» **AIM OF THE TASK**
Locate each line below that includes "quad" and reproduce it.

» **DATA**
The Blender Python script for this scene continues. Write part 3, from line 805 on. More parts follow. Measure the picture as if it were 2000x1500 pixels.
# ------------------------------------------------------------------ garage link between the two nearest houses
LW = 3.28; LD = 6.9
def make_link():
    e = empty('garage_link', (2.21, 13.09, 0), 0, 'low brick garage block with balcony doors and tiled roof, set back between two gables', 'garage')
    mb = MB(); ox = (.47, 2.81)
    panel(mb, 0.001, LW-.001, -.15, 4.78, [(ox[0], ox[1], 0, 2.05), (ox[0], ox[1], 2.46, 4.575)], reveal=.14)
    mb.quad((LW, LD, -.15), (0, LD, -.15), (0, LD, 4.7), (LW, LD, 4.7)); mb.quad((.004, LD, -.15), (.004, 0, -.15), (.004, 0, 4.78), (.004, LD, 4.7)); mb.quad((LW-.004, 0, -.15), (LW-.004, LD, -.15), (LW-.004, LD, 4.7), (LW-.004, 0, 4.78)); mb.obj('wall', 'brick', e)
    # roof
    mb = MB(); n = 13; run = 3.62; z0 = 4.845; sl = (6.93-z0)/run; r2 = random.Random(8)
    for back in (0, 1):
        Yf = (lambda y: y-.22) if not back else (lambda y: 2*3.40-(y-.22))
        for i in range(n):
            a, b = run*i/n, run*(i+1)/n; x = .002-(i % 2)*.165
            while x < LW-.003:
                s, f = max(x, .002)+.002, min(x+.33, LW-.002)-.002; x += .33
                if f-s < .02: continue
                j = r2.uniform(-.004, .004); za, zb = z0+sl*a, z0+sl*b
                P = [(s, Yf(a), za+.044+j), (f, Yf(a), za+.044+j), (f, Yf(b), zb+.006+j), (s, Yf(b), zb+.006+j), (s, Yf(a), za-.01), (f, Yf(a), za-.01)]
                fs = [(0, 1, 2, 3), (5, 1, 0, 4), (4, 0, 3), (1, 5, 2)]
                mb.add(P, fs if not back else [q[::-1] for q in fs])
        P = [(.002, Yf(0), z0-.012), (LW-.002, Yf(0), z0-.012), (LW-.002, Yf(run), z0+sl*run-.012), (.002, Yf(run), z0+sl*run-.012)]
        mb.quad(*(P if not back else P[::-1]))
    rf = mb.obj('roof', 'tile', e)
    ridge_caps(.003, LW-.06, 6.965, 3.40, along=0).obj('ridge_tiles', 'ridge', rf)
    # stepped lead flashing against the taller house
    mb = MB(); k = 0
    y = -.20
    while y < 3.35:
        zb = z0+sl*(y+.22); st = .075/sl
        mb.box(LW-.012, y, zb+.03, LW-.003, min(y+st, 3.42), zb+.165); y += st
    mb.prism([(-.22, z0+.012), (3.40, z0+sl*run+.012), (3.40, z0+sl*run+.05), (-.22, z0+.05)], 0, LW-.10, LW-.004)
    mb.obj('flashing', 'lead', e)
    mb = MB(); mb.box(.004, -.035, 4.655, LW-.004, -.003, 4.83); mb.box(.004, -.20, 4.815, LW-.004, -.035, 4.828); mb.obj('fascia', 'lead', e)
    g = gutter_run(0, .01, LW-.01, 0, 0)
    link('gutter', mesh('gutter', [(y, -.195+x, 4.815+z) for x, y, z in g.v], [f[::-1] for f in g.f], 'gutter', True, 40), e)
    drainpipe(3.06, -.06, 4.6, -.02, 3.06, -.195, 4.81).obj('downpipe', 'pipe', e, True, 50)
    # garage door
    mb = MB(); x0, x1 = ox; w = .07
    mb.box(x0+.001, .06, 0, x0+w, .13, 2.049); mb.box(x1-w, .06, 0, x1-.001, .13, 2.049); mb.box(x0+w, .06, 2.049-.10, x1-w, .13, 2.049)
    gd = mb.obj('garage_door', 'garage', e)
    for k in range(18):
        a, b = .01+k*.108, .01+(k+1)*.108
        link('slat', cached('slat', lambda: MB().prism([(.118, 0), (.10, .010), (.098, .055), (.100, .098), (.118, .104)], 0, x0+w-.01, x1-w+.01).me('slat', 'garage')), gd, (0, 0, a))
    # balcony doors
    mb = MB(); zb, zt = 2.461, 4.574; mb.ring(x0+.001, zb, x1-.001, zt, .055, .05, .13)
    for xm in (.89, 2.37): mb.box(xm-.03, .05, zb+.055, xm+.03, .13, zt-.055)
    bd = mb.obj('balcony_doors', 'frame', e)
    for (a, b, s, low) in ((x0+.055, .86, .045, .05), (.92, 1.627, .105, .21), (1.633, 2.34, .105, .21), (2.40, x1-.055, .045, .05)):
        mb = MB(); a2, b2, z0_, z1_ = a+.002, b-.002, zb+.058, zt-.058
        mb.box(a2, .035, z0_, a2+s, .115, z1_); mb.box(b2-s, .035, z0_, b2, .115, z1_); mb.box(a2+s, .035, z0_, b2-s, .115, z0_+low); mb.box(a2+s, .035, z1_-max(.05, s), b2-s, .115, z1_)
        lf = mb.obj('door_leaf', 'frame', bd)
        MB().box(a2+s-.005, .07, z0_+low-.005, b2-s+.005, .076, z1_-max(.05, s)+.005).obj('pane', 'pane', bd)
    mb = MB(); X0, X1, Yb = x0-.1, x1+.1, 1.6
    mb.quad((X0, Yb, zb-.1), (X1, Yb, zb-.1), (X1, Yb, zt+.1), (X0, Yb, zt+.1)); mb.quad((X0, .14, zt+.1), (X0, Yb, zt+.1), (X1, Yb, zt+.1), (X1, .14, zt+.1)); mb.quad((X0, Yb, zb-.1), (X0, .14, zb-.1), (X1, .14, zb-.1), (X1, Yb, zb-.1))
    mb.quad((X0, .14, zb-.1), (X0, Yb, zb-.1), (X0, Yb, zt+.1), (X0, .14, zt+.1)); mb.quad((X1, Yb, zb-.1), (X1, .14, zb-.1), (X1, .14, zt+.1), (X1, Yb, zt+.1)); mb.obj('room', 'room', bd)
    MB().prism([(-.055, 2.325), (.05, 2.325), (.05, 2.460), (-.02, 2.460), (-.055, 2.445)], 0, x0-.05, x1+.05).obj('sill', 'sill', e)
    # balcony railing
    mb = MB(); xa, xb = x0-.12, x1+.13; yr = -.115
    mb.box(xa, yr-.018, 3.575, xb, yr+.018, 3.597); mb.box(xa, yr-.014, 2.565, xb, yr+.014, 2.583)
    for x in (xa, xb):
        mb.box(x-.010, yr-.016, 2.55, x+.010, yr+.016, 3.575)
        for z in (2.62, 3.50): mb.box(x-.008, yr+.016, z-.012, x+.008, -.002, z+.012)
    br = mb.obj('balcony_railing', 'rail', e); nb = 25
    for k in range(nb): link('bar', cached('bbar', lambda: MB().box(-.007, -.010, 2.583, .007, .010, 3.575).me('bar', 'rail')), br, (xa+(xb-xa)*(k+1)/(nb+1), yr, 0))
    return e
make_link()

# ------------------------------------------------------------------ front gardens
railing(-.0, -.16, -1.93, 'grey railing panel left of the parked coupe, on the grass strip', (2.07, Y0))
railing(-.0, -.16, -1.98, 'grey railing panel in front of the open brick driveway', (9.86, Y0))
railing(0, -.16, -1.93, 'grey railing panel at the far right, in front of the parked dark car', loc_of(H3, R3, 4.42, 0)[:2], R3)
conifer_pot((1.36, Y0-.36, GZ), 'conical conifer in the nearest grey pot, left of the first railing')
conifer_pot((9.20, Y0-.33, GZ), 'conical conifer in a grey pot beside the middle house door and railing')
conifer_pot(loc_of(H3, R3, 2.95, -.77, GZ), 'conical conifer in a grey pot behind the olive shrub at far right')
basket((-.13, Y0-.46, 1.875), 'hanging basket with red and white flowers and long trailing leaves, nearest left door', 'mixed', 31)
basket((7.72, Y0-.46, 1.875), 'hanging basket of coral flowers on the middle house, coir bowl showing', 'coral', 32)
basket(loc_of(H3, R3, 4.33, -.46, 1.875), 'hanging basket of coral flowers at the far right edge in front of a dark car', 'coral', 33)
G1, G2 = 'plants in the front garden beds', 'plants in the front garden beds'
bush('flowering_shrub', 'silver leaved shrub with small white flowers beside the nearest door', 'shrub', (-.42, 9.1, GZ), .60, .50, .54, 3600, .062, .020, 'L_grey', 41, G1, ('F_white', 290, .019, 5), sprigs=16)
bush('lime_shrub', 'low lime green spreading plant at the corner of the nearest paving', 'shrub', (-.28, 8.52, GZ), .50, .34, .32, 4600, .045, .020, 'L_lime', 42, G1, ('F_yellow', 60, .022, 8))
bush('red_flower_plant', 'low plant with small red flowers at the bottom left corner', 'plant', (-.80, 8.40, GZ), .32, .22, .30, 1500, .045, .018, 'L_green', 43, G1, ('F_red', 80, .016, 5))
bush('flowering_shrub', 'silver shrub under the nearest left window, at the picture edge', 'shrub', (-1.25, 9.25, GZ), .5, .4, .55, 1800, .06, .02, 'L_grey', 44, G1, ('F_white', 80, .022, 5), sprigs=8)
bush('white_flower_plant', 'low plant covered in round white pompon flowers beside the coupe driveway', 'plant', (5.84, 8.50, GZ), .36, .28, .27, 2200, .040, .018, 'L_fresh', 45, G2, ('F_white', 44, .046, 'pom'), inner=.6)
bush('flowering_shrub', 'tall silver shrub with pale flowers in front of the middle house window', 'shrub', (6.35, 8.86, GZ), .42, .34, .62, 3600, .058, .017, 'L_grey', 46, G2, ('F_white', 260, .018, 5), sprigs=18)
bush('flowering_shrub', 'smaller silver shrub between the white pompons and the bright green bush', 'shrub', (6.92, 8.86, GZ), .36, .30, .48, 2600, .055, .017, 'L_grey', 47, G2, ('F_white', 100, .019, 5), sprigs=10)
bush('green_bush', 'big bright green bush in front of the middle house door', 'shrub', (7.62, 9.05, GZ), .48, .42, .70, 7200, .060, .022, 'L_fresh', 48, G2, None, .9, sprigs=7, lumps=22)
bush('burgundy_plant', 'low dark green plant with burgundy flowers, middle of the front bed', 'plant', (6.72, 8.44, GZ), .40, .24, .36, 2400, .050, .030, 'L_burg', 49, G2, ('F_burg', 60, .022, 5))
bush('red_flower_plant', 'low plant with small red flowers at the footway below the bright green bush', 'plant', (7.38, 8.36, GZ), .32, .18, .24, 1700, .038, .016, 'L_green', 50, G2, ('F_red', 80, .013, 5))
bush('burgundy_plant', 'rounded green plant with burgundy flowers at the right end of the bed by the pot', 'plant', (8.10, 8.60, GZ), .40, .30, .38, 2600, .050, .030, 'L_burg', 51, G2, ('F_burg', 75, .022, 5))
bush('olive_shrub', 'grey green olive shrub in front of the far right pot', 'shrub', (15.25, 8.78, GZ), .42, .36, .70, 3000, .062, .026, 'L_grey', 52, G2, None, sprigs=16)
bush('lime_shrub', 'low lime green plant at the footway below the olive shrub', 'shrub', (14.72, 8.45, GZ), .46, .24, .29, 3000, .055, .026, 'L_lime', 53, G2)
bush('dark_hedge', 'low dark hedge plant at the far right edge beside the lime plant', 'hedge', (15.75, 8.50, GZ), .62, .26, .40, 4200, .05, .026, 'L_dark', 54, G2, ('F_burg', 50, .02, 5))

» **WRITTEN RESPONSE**
    mb.quad((LW, LD, -.15), (0, LD, -.15), (0, LD, 4.7), (LW, LD, 4.7)); mb.quad((.004, LD, -.15), (.004, 0, -.15), (.004, 0, 4.78), (.004, LD, 4.7)); mb.quad((LW-.004, 0, -.15), (LW-.004, LD, -.15), (LW-.004, LD, 4.7), (LW-.004, 0, 4.78)); mb.obj('wall', 'brick', e)
        mb.quad(*(P if not back else P[::-1]))
    mb.quad((X0, Yb, zb-.1), (X1, Yb, zb-.1), (X1, Yb, zt+.1), (X0, Yb, zt+.1)); mb.quad((X0, .14, zt+.1), (X0, Yb, zt+.1), (X1, Yb, zt+.1), (X1, .14, zt+.1)); mb.quad((X0, Yb, zb-.1), (X0, .14, zb-.1), (X1, .14, zb-.1), (X1, Yb, zb-.1))
    mb.quad((X0, .14, zb-.1), (X0, Yb, zb-.1), (X0, Yb, zt+.1), (X0, .14, zt+.1)); mb.quad((X1, Yb, zb-.1), (X1, .14, zb-.1), (X1, .14, zt+.1), (X1, Yb, zt+.1)); mb.obj('room', 'room', bd)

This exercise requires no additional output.